Well, no. Civil wars are always brutal, especially when a minority ruling class feels they’ll be exterminated should they lose. The old formula for Middle East domestic “peace” is for a minority to hold power so they won’t feel threatened by the majority, and for the minority to be too small to run totally roughshod over the majority. Hence historically Sunni rule in Shi’a-majority Iraq, and Alawite rule in Syria. When Syria blew up, the only foregone conclusion was that it was going to be awful beyond imagining.

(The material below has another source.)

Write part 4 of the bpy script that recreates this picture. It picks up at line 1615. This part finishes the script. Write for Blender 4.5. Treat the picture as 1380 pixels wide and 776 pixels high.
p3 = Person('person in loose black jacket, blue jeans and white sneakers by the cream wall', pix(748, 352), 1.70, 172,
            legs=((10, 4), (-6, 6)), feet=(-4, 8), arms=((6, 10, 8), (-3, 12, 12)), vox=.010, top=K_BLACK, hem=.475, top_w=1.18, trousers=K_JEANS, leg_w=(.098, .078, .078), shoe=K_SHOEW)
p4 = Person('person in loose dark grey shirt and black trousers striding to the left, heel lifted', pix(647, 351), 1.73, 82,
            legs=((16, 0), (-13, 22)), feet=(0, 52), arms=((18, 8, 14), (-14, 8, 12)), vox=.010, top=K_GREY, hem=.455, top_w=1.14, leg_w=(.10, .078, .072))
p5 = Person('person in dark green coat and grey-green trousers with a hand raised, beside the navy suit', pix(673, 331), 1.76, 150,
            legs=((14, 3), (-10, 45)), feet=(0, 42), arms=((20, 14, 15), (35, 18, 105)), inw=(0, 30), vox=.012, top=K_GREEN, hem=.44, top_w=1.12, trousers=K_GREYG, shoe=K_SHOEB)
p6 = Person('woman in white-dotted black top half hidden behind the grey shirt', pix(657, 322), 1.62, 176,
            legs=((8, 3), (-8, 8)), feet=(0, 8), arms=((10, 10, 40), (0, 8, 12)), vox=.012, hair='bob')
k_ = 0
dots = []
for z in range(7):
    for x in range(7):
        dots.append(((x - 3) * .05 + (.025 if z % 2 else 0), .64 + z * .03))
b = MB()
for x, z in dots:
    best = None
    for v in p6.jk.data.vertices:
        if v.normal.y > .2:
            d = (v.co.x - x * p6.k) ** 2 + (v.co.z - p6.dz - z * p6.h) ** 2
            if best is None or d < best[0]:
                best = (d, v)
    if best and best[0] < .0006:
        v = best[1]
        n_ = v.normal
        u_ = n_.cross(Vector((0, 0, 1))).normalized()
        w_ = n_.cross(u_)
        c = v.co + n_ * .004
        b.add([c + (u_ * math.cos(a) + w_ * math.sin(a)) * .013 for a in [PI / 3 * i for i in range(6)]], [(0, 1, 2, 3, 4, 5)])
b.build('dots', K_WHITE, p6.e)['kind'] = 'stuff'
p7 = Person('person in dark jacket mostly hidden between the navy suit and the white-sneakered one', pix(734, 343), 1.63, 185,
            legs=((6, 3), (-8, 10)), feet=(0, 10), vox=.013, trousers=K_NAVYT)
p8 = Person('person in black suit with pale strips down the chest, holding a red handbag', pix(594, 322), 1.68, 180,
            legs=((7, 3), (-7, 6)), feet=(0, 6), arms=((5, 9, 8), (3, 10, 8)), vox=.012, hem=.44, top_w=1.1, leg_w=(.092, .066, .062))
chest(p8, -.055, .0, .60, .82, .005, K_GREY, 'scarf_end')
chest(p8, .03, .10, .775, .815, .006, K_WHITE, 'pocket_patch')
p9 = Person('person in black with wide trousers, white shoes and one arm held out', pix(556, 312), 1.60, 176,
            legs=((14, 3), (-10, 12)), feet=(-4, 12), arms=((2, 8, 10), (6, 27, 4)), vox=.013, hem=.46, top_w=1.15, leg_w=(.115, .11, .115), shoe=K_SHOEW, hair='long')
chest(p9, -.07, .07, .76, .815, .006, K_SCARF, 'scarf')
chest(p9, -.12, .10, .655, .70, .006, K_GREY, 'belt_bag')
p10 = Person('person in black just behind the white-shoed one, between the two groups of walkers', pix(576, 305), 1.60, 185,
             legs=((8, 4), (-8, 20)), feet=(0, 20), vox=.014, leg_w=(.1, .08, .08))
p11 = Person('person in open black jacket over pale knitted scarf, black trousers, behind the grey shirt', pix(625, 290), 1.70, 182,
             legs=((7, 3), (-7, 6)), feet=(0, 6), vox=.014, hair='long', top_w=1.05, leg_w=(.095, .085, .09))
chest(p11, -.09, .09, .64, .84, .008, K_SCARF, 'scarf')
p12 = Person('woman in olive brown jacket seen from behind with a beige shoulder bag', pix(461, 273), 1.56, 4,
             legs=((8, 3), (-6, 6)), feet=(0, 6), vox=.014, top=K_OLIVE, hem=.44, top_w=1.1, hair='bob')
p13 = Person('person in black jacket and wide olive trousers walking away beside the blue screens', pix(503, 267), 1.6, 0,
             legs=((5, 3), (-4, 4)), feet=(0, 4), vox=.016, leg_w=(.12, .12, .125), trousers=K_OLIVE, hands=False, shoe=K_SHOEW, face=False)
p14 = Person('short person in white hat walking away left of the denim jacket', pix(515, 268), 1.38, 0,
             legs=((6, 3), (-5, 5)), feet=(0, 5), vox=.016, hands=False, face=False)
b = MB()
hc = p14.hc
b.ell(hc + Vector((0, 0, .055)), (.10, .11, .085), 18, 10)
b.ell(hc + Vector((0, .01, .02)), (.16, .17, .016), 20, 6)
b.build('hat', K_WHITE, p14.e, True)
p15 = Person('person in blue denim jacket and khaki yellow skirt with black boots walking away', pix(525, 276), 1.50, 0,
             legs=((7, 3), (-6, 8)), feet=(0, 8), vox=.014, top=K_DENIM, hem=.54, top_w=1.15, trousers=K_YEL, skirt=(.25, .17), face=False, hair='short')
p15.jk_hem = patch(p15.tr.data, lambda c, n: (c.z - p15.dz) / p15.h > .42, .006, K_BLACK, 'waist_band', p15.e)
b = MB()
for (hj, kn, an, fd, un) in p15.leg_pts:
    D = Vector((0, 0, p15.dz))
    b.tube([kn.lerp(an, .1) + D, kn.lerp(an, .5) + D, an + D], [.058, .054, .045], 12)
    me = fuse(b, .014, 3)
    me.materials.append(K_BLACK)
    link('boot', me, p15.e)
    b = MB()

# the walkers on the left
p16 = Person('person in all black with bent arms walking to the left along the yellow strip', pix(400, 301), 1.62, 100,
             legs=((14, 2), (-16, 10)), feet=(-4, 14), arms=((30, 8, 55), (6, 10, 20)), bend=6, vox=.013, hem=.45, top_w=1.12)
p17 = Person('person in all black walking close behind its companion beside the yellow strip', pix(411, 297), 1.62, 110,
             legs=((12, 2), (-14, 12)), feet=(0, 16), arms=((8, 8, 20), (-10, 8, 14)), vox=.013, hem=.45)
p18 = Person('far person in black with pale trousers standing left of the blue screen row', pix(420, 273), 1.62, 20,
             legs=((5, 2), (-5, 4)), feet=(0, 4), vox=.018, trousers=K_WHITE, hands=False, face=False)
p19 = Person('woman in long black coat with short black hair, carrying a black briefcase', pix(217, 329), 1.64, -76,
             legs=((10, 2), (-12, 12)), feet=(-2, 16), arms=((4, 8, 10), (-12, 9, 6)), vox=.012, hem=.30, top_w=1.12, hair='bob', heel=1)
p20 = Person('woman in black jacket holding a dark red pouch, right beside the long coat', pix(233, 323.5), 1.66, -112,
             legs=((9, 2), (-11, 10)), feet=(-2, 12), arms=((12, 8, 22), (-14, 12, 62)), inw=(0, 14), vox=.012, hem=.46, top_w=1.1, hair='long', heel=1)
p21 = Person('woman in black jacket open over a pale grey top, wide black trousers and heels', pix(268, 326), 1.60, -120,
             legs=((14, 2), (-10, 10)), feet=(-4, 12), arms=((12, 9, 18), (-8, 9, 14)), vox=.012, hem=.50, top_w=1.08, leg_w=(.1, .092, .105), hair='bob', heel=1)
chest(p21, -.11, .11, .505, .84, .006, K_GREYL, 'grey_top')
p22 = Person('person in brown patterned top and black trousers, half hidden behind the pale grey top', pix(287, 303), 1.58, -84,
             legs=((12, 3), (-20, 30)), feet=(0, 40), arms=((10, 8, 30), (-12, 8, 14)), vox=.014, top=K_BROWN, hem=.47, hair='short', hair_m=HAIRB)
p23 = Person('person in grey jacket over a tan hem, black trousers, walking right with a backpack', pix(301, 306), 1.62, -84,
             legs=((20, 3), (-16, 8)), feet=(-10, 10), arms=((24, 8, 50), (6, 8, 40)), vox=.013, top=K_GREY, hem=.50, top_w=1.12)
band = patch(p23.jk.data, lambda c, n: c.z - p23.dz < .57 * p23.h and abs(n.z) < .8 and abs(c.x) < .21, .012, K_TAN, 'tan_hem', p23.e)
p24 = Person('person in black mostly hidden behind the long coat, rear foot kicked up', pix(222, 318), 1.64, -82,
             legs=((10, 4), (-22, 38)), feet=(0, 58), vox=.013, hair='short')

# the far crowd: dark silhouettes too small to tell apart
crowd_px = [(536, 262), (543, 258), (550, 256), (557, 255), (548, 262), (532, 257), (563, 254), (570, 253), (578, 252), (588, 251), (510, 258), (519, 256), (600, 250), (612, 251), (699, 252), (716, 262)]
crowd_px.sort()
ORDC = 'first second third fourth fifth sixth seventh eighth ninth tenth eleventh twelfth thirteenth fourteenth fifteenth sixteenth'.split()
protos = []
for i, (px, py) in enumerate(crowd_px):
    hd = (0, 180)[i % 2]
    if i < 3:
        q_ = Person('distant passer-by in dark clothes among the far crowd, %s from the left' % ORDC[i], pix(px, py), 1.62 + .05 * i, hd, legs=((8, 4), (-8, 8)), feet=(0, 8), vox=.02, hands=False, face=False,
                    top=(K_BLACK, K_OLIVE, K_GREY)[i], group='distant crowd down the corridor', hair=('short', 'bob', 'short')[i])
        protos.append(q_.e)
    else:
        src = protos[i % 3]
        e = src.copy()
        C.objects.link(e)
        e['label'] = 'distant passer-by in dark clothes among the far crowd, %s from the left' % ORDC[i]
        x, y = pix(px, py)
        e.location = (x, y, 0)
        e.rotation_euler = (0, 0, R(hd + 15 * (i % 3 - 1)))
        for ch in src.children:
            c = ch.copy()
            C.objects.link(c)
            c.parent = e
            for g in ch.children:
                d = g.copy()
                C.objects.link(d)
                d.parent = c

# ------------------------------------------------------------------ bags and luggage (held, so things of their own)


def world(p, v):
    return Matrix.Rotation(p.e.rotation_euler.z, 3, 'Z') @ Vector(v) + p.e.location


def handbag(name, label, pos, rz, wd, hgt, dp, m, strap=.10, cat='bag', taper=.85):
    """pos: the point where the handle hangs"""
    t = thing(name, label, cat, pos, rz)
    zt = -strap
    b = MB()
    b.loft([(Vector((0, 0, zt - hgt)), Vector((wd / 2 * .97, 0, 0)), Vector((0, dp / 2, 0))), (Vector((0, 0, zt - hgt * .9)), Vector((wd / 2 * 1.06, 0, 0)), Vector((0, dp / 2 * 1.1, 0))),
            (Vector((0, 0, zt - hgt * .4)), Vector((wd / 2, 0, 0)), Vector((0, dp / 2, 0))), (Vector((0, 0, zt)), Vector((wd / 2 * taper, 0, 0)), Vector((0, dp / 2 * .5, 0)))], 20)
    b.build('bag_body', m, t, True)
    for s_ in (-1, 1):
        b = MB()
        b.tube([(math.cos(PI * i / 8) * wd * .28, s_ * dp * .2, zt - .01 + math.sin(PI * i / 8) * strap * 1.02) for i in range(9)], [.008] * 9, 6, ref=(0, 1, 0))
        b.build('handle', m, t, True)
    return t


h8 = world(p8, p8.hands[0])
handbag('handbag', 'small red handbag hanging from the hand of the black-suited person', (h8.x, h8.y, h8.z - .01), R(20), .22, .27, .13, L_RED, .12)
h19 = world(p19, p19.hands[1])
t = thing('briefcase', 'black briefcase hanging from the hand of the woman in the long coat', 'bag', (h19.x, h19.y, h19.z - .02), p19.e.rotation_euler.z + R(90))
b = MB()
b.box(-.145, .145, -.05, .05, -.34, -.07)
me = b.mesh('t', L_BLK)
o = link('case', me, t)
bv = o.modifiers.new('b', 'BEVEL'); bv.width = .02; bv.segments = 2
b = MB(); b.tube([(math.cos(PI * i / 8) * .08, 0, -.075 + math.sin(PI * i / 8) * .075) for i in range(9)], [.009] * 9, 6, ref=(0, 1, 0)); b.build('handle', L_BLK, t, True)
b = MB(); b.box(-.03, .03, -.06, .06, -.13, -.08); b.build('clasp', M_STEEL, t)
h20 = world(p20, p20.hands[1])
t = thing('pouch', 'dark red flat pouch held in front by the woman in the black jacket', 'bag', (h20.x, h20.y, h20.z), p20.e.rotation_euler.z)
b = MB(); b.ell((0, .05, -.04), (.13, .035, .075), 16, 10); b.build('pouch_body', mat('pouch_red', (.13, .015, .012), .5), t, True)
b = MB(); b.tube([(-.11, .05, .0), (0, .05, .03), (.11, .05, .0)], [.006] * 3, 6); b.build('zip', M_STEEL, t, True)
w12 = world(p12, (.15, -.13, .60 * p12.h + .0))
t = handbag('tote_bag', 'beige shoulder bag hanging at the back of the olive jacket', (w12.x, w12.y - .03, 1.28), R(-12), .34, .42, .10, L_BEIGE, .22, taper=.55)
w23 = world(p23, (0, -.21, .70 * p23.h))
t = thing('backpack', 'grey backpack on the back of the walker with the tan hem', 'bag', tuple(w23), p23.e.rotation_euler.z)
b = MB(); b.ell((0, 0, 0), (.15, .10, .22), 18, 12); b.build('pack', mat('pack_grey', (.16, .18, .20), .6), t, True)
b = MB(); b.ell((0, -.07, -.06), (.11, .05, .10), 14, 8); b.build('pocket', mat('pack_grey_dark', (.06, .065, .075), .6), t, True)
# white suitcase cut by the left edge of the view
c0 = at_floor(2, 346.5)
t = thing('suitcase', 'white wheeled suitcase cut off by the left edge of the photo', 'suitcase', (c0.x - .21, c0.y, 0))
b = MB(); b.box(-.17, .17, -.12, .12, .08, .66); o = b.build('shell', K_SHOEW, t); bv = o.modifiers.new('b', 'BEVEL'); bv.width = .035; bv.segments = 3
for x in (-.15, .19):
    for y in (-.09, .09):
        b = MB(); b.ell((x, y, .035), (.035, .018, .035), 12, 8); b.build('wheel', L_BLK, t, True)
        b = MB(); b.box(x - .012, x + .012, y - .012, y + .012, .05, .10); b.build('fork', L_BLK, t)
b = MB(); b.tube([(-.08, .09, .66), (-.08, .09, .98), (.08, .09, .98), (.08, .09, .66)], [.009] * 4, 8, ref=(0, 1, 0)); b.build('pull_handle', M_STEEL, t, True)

But don’t miss Robert Kagan’s take on the headline question:
The argument in favor of early intervention in Syria takes something for granted that is far from clear: that such an early intervention would have gone smoothly, or relatively smoothly. It may well not have. It is easy to design an intervention scenario on a newspaper opinion page, where none of the details have to be explained beyond the 1,000-word article limit. It is another thing to actually have to plan and carry out such an intervention, even if it does not involve the insertion of troops. Advice was legion on the op-ed pages about intervention in Libya. Libya is now a failed state. And Libya was simple compared to Syria. To say that intervention in Syria in 2011 would have been easier than in 2014 is to miss the point: Even intervention in 2011 would have been fraught with great risks.

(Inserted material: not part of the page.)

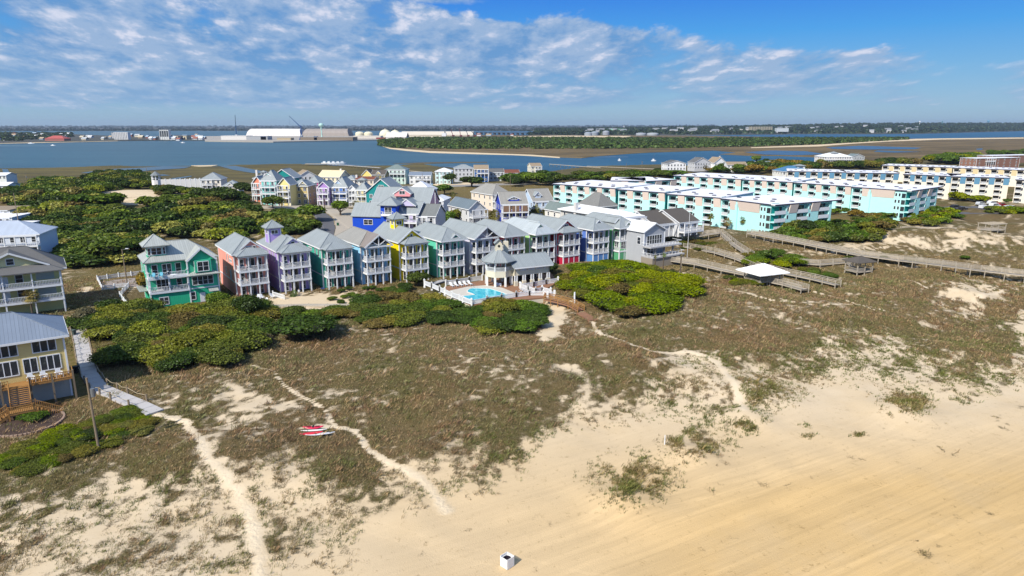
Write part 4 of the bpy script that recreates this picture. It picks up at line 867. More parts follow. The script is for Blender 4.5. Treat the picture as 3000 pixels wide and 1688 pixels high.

Three years ago, there was a significant likelihood of an American-led intervention leading to a circumstance where Obama would have midwifed to power a jihadi state — if not immediately, then eventually. For while jihadi fighters were not as numerous in Syria as they are now, the “moderate” opponents to Bashar al Assad were distinctly unimpressive in their organization, even as Sunni extremist attitudes to al Assad’s Shia-trending Alawite rule had been building for decades behind the scenes.
The Israelis, who actually have to live next door to Syria, rather than merely deal with it as an issue from thousands of miles removed, have always been deeply uneasy about toppling al Assad for the very reasons I have outlined.

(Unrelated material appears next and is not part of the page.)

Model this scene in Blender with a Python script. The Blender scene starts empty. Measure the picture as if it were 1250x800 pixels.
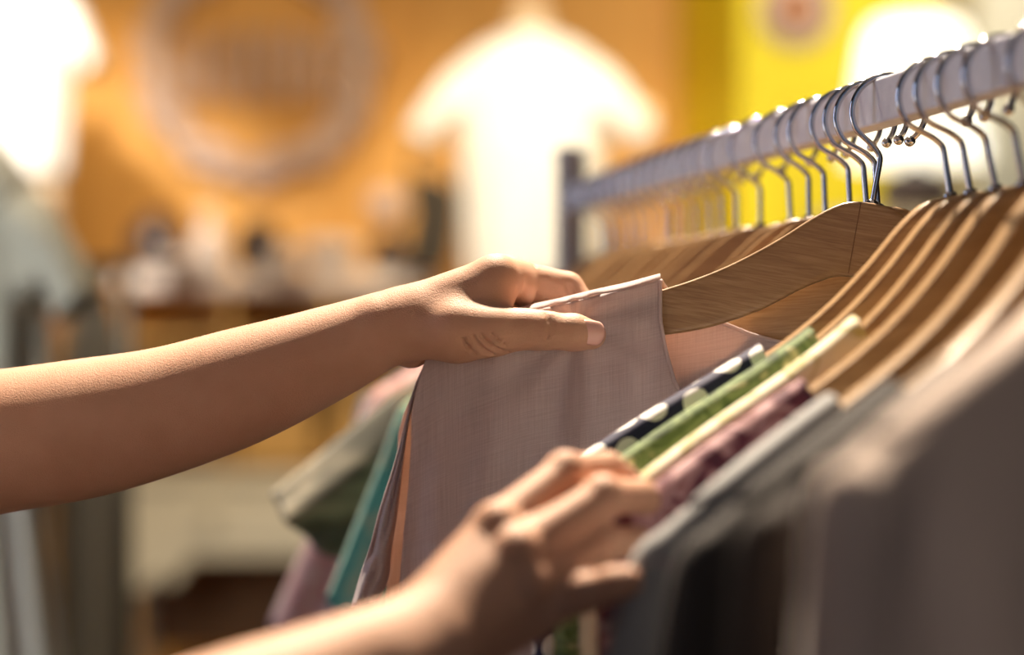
import bpy, math, random
import numpy as np
from mathutils import Vector, Matrix, Euler
try:
    import openvdb as vdb
except Exception:
    vdb = None
random.seed(7)
rng = np.random.RandomState(5)
C = bpy.context.scene.collection
F = 2430.0          # focal length in pixels of the 1250 px frame (70 mm lens)
CZ = 1.30           # camera height
R = math.radians

def P(px, py, D):
    """point at depth D seen at a pixel of the photograph"""
    return Vector(((px - 625.0) / F * D, D, CZ + (400.0 - py) / F * D))

# ------------------------------------------------------------------ tagging
def tag(o, label=None, cat=None, group=None, kind=None):
    if label: o['label'] = label
    if cat: o['category'] = cat
    if group: o['group'] = group
    if kind: o['kind'] = kind
    return o

def empty(name, loc=(0, 0, 0)):
    o = bpy.data.objects.new(name, None)
    o.location = loc
    o.empty_display_size = 0.05
    C.objects.link(o)
    return o

def mesh_obj(name, verts, faces, mat=None, parent=None, smooth=True, uvs=None):
    me = bpy.data.meshes.new(name)
    me.from_pydata([tuple(v) for v in verts], [], [tuple(f) for f in faces])
    me.validate()
    if uvs is not None:
        ul = me.uv_layers.new(name='UVMap')
        for li, l in enumerate(me.loops):
            ul.data[li].uv = uvs[l.vertex_index]
    if smooth:
        me.polygons.foreach_set('use_smooth', [True] * len(me.polygons))
    if mat: me.materials.append(mat)
    me.update()
    o = bpy.data.objects.new(name, me)
    C.objects.link(o)
    if parent is not None:
        o.parent = parent
    return o

def copy_tree(o, parent=None):
    c = o.copy()
    C.objects.link(c)
    if parent is not None: c.parent = parent
    for ch in list(o.children):
        copy_tree(ch, c)
    return c

# ------------------------------------------------------------------ materials
class NT:
    def __init__(s, name):
        s.m = bpy.data.materials.new(name); s.m.use_nodes = True
        s.t = s.m.node_tree; s.n = s.t.nodes; s.l = s.t.links
        s.b = s.n['Principled BSDF']; s.out = s.n['Material Output']
    def node(s, typ, **kw):
        nd = s.n.new(typ)
        for k, v in kw.items():
            if k in nd.inputs: nd.inputs[k].default_value = v
            else: setattr(nd, k, v)
        return nd
    def link(s, a, b): s.l.new(a, b)
    def coords(s, kind='Object', scale=(1, 1, 1), rot=(0, 0, 0), loc=(0, 0, 0)):
        tc = s.node('ShaderNodeTexCoord'); mp = s.node('ShaderNodeMapping')
        mp.inputs['Scale'].default_value = scale; mp.inputs['Rotation'].default_value = rot
        mp.inputs['Location'].default_value = loc
        s.link(tc.outputs[kind], mp.inputs[0]); return mp.outputs[0]
    def noise(s, vec, scale=5, detail=3, rough=.5, dist=0):
        nd = s.node('ShaderNodeTexNoise', Scale=scale, Detail=detail, Roughness=rough, Distortion=dist)
        s.link(vec, nd.inputs['Vector']); return nd.outputs['Fac']
    def ramp(s, fac, stops, interp='LINEAR'):
        nd = s.node('ShaderNodeValToRGB'); cr = nd.color_ramp; cr.interpolation = interp
        while len(cr.elements) < len(stops): cr.elements.new(.5)
        for e, (p, c) in zip(cr.elements, stops):
            e.position = p; e.color = (c[0], c[1], c[2], 1)
        s.link(fac, nd.inputs[0]); return nd.outputs[0]
    def mix(s, fac, a, b):
        nd = s.node('ShaderNodeMix', data_type='RGBA')
        if isinstance(fac, float): nd.inputs[0].default_value = fac
        else: s.link(fac, nd.inputs[0])
        for sock, v in ((nd.inputs[6], a), (nd.inputs[7], b)):
            if isinstance(v, tuple): sock.default_value = (v[0], v[1], v[2], 1)
            else: s.link(v, sock)
        return nd.outputs[2]
    def math(s, op, a, b=None):
        nd = s.node('ShaderNodeMath', operation=op)
        for i, v in enumerate((a, b)):
            if v is None: continue
            if isinstance(v, (int, float)): nd.inputs[i].default_value = v
            else: s.link(v, nd.inputs[i])
        return nd.outputs[0]
    def bump(s, h, dist=.001, strength=.5):
        nd = s.node('ShaderNodeBump', Strength=strength, Distance=dist)
        s.link(h, nd.inputs['Height']); s.link(nd.outputs[0], s.b.inputs['Normal']); return nd.outputs[0]
    def base(s, col, rough=.6, **kw):
        if isinstance(col, tuple): s.b.inputs['Base Color'].default_value = (col[0], col[1], col[2], 1)
        else: s.link(col, s.b.inputs['Base Color'])
        s.b.inputs['Roughness'].default_value = rough
        for k, v in kw.items(): s.b.inputs[k.replace('_', ' ')].default_value = v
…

Bingo. “Hands off” was always the best policy. The problem for us was when Professor Ditherton Wiggleroom drew a red line in Syria’s sands regarding chemical weapons, but lacked the will, the means, or the allies to enforce it. He then had to allow Vladimir Putin to pull his bacon out of the fire, and must continue to rely on Putin if Assad is ever going to turn over more than a tiny fraction of his chemical weapons.
Whatever remains of Wiggleroom’s reputation lies among the 146,000 of Syria’s dead.